Selon les autorités, le navire, parti de Libye et qui a coulé tôt jeudi matin au large de la petite île sicilienne, transportait 450 à 500 migrants. Seuls 155 environ ont été sauvés, ce qui laisse craindre un bilan d’environ 300 morts, dont des femmes et des enfants, pour la pire tragédie de l’immigration de ces dernières années.
« Nous n’avons plus d’espoir de retrouver des survivants », a déclaré à l’AFP un membre de la Garde des finances, la police financière qui opère aussi dans le secteur.
111 corps ont été ramenés sur la terre ferme. Mais les plongeurs qui ont exploré l’épave ont affirmé avoir vu des dizaines de corps aux alentours et les secouristes craignent que plusieurs aient été emportés au large par les forts courants.
« On n’a plus de place, ni pour les vivants ni pour les morts », déclarait jeudi, effondrée, la maire de Lampedusa, Giusi Nicolini. « C’est une horreur, une horreur; ils n’arrêtent pas d’apporter des corps ».
Les recherches se concentrent autour de l’épave du bateau qui gît retournée par 40 mètres de fond à 0,3 mille nautique (550 mètres) des côtes.
« C’était tragique de voir les corps des enfants », a déclaré Pietro Bartolo, un responsable sanitaire de l’île. Selon lui, Lampedusa « n'(ayant) pas assez de cercueils », des dizaines doivent être acheminés vendredi matin par bateau depuis le port sicilen de Port Empédocle.
« On passait la nuit à bord de notre bateau. On a entendu des cris et on s’est précipité pour voir ce qui se passait, et là, nous avons trouvé une situation de cauchemar », a raconté à l’AFP un commerçant de Lampedusa, Alessandro Marino, parmi les premiers arrivés sur place.
« Il y avait entre 150 et 200 personnes dans l’eau.
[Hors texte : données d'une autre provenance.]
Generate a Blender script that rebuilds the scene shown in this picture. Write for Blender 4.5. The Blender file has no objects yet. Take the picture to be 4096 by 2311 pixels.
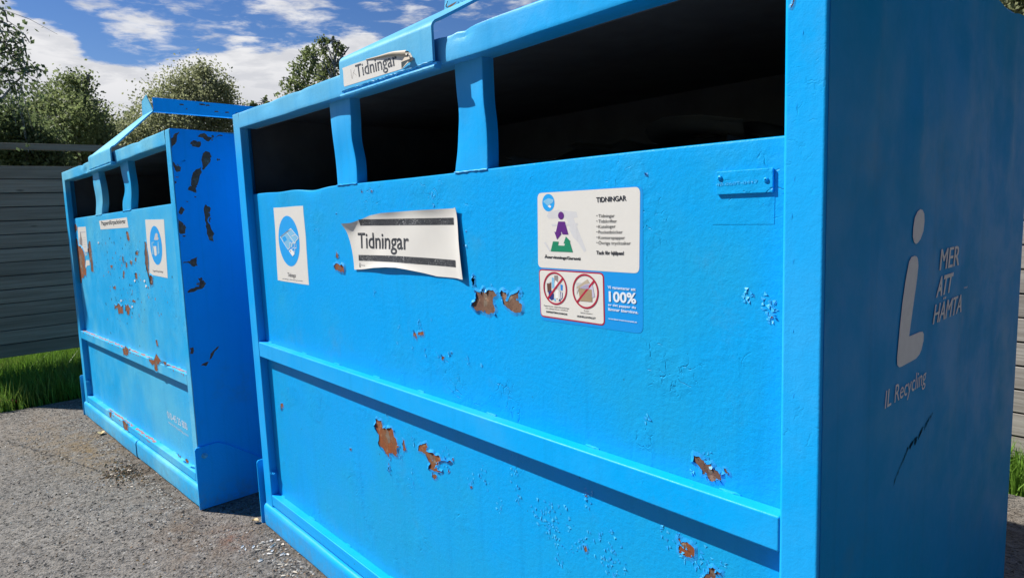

On a réussi à en sauver 47. Plus, et on risquait de couler nous aussi », a-t-il ajouté.
« Beaucoup d’entre eux criaient. Ils étaient nus pour tenter de flotter le plus longtemps possible », a raconté son amie, Sharanna Buonocorso, les traits tirés par la fatigue.
Un pêcheur, Rafaele Colapinto, venu en aide à des migrants, a raconté quant à lui avoir vu « un océan de têtes ».
Rome a décrété vendredi « deuil national »: les drapeaux sont en berne et une minute de silence a été observée dans toutes les écoles. Il en sera de même avant chaque compétition sportive.
« Trafic criminel »
Le vice-Premier ministre Angelino Alfano, dépêché sur place, a confirmé à l’AFP que le skipper du bateau avait été arrêté. « C’est un Tunisien de 35 ans qui avait été expulsé d’Italie en avril », a-t-il précisé.
Les migrants, en majorité des Somaliens et Erythréens, étaient partis des côtes libyennes, depuis le port de Misrata.
« Il faut agir, en Europe et en Afrique », a martelé vendredi M. Alfano devant la chambre des députés. En Europe, le ministre entend changer des règles « qui font trop peser les pays d’entrée la charge de l’immigration clandestine », a-t-il dit.
Jeudi, il avait déjà réclamé que l’Italie, où ont afflué 25.000 migrants cette année (trois fois plus qu’en 2012), puisse étendre ses patrouilles « au-delà de ses eaux territoriales ».
La ministre de l’Intégration Cécile Kyenge, première Noire dans un gouvernement italien, a réclamé l’instauration de « couloirs humanitaires pour rendre plus sûres ces traversées sur lesquelles spéculent des organisations criminelles ».
Le président Giorgio Napolitano a demandé à « l’Europe de stopper le trafic criminel d’êtres humains en coopération avec les pays de provenance » et réclamé « la surveillance des côtes d’où partent ces voyages du désespoir et de la mort ».
Selon le réseau d’ONG Migreurop à Paris, en vingt ans, 17.000 migrants sont morts en tentant de rallier l’Europe. La dernière tragédie la plus meurtrière remonte à juin 2011, quand 200 à 270 migrants originaires d’Afrique subsaharienne et fuyant la Libye s’étaient noyés en tentant de gagner Lampedusa.